What needs to be done:
Write out the listing below again, precisely as it is given.

Data shown:

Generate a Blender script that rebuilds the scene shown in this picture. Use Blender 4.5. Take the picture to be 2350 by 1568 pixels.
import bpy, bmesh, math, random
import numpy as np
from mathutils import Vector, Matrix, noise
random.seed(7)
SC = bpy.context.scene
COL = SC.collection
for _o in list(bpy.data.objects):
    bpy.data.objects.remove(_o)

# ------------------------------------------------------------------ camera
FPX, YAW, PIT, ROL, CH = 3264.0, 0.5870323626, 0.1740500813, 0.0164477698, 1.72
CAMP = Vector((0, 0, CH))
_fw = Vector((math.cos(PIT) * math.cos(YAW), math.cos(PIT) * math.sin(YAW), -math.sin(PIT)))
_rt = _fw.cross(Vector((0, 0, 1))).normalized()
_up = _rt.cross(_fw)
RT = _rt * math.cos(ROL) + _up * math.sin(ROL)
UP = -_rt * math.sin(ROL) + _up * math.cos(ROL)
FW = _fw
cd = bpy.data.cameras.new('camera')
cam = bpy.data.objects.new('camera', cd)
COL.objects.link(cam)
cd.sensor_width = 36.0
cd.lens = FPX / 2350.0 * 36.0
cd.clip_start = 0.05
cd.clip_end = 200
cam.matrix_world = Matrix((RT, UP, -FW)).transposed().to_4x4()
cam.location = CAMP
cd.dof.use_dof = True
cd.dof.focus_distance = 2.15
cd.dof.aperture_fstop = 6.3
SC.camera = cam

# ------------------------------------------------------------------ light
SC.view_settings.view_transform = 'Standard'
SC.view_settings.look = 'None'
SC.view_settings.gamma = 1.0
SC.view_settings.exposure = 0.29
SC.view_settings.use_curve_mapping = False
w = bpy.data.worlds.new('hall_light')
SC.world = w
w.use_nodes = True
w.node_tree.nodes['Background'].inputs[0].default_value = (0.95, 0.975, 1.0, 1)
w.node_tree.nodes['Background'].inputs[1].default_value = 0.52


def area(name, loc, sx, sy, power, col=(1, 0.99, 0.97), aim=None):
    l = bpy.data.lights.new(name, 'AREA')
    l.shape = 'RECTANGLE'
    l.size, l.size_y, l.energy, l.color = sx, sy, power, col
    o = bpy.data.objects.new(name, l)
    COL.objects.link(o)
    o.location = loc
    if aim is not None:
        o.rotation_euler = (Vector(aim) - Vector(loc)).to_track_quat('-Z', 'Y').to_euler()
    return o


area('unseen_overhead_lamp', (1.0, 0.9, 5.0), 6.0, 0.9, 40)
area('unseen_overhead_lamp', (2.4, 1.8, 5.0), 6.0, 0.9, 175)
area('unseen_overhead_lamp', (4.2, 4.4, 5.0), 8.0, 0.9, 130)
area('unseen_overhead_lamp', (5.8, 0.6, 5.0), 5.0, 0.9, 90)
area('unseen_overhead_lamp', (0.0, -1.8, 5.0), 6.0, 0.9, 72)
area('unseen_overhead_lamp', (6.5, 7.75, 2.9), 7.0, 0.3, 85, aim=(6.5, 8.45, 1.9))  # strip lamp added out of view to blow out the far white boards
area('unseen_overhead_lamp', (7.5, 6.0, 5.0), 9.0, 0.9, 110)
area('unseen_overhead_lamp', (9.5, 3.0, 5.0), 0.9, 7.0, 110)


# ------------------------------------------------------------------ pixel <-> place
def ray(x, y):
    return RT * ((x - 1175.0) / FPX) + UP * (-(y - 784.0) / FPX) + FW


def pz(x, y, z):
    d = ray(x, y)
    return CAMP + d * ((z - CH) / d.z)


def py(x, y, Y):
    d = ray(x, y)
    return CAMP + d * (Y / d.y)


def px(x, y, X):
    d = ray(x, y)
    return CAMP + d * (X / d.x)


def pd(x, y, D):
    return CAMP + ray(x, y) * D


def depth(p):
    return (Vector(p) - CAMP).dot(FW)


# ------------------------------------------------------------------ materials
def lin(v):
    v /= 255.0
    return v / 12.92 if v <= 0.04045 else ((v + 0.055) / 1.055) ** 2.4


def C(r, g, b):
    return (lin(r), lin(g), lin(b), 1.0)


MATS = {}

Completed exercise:
Generate a Blender script that rebuilds the scene shown in this picture. Use Blender 4.5. Take the picture to be 2350 by 1568 pixels.
import bpy, bmesh, math, random
import numpy as np
from mathutils import Vector, Matrix, noise
random.seed(7)
SC = bpy.context.scene
COL = SC.collection
for _o in list(bpy.data.objects):
    bpy.data.objects.remove(_o)

# ------------------------------------------------------------------ camera
FPX, YAW, PIT, ROL, CH = 3264.0, 0.5870323626, 0.1740500813, 0.0164477698, 1.72
CAMP = Vector((0, 0, CH))
_fw = Vector((math.cos(PIT) * math.cos(YAW), math.cos(PIT) * math.sin(YAW), -math.sin(PIT)))
_rt = _fw.cross(Vector((0, 0, 1))).normalized()
_up = _rt.cross(_fw)
RT = _rt * math.cos(ROL) + _up * math.sin(ROL)
UP = -_rt * math.sin(ROL) + _up * math.cos(ROL)
FW = _fw
cd = bpy.data.cameras.new('camera')
cam = bpy.data.objects.new('camera', cd)
COL.objects.link(cam)
cd.sensor_width = 36.0
cd.lens = FPX / 2350.0 * 36.0
cd.clip_start = 0.05
cd.clip_end = 200
cam.matrix_world = Matrix((RT, UP, -FW)).transposed().to_4x4()
cam.location = CAMP
cd.dof.use_dof = True
cd.dof.focus_distance = 2.15
cd.dof.aperture_fstop = 6.3
SC.camera = cam

# ------------------------------------------------------------------ light
SC.view_settings.view_transform = 'Standard'
SC.view_settings.look = 'None'
SC.view_settings.gamma = 1.0
SC.view_settings.exposure = 0.29
SC.view_settings.use_curve_mapping = False
w = bpy.data.worlds.new('hall_light')
SC.world = w
w.use_nodes = True
w.node_tree.nodes['Background'].inputs[0].default_value = (0.95, 0.975, 1.0, 1)
w.node_tree.nodes['Background'].inputs[1].default_value = 0.52


def area(name, loc, sx, sy, power, col=(1, 0.99, 0.97), aim=None):
    l = bpy.data.lights.new(name, 'AREA')
    l.shape = 'RECTANGLE'
    l.size, l.size_y, l.energy, l.color = sx, sy, power, col
    o = bpy.data.objects.new(name, l)
    COL.objects.link(o)
    o.location = loc
    if aim is not None:
        o.rotation_euler = (Vector(aim) - Vector(loc)).to_track_quat('-Z', 'Y').to_euler()
    return o


area('unseen_overhead_lamp', (1.0, 0.9, 5.0), 6.0, 0.9, 40)
area('unseen_overhead_lamp', (2.4, 1.8, 5.0), 6.0, 0.9, 175)
area('unseen_overhead_lamp', (4.2, 4.4, 5.0), 8.0, 0.9, 130)
area('unseen_overhead_lamp', (5.8, 0.6, 5.0), 5.0, 0.9, 90)
area('unseen_overhead_lamp', (0.0, -1.8, 5.0), 6.0, 0.9, 72)
area('unseen_overhead_lamp', (6.5, 7.75, 2.9), 7.0, 0.3, 85, aim=(6.5, 8.45, 1.9))  # strip lamp added out of view to blow out the far white boards
area('unseen_overhead_lamp', (7.5, 6.0, 5.0), 9.0, 0.9, 110)
area('unseen_overhead_lamp', (9.5, 3.0, 5.0), 0.9, 7.0, 110)


# ------------------------------------------------------------------ pixel <-> place
def ray(x, y):
    return RT * ((x - 1175.0) / FPX) + UP * (-(y - 784.0) / FPX) + FW


def pz(x, y, z):
    d = ray(x, y)
    return CAMP + d * ((z - CH) / d.z)


def py(x, y, Y):
    d = ray(x, y)
    return CAMP + d * (Y / d.y)


def px(x, y, X):
    d = ray(x, y)
    return CAMP + d * (X / d.x)


def pd(x, y, D):
    return CAMP + ray(x, y) * D


def depth(p):
    return (Vector(p) - CAMP).dot(FW)


# ------------------------------------------------------------------ materials
def lin(v):
    v /= 255.0
    return v / 12.92 if v <= 0.04045 else ((v + 0.055) / 1.055) ** 2.4


def C(r, g, b):
    return (lin(r), lin(g), lin(b), 1.0)


MATS = {}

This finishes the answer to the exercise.